- Bob White: [regarding the invitation's instructions to arrive precisely at midnight] Midnight? Now why should she insist on midnight?
- Nora O'Brien: She probably saw "The Cat and the Canary".
- Garson Denham: [trying to prove Cassandra is mentally incompetent] Will you please explain to the court just why you put vinegar on your apple pies?
- Aunt Cassandra Hildegarde Denham: Gladly.
- [points to the cook]
- Aunt Cassandra Hildegarde Denham: That fat cook of mine makes them too sweet, she's done it for years, she wants to put weight on me.
- [the whole court laughs, the cook especially]
- Aunt Cassandra Hildegarde Denham: If you're ever around, stop in for some apple pie
- [whispers]
- Aunt Cassandra Hildegarde Denham: without vinegar.
- Judge Moore: Thank you, maybe I'll do that... but I like vinegar on my apple pies.
- [Cassie laughs]
- Aunt Cassandra Hildegarde Denham: Trowbridge Montrose, what were you doing snooping around outside my window at 1 o' clock in the morning?

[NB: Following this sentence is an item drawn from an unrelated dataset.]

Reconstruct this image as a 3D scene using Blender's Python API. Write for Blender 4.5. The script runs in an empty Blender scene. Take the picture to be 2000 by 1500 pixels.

- Trowbridge Cadwallader Montrose: I was walking through my garden, I always walk through my garden at 1 o' clock in the morning.
- Trowbridge Cadwallader Montrose: Have they found out who the killer is yet, Cassie?
- Aunt Cassandra Hildegarde Denham: If they haven't, then my bath water's getting cold for nothing.
- Bob White: Aunt Cassie couldn't be the killer, because she's not strong enough to lug around a couple of grown men like a set of Indian clubs.
- Nora O'Brien: I still think you shouldn't attend this hearing. Suppose they make a mistake and try you. You know, there's two schools of thought about the sanity of columnists.
- Bob White: Quiet.
- Mary Denham: Don't you worry about a thing, Aunt Cassie.
- Aunt Cassandra Hildegarde Denham: Why should I worry? I'm the only sane person in a family of nitwits.
- Sheriff William Boggs: Murder cases take time. I've got to do a lot of deducting.
- Aunt Cassandra Hildegarde Denham: Deducting. You sound like a millionaire making out his income tax.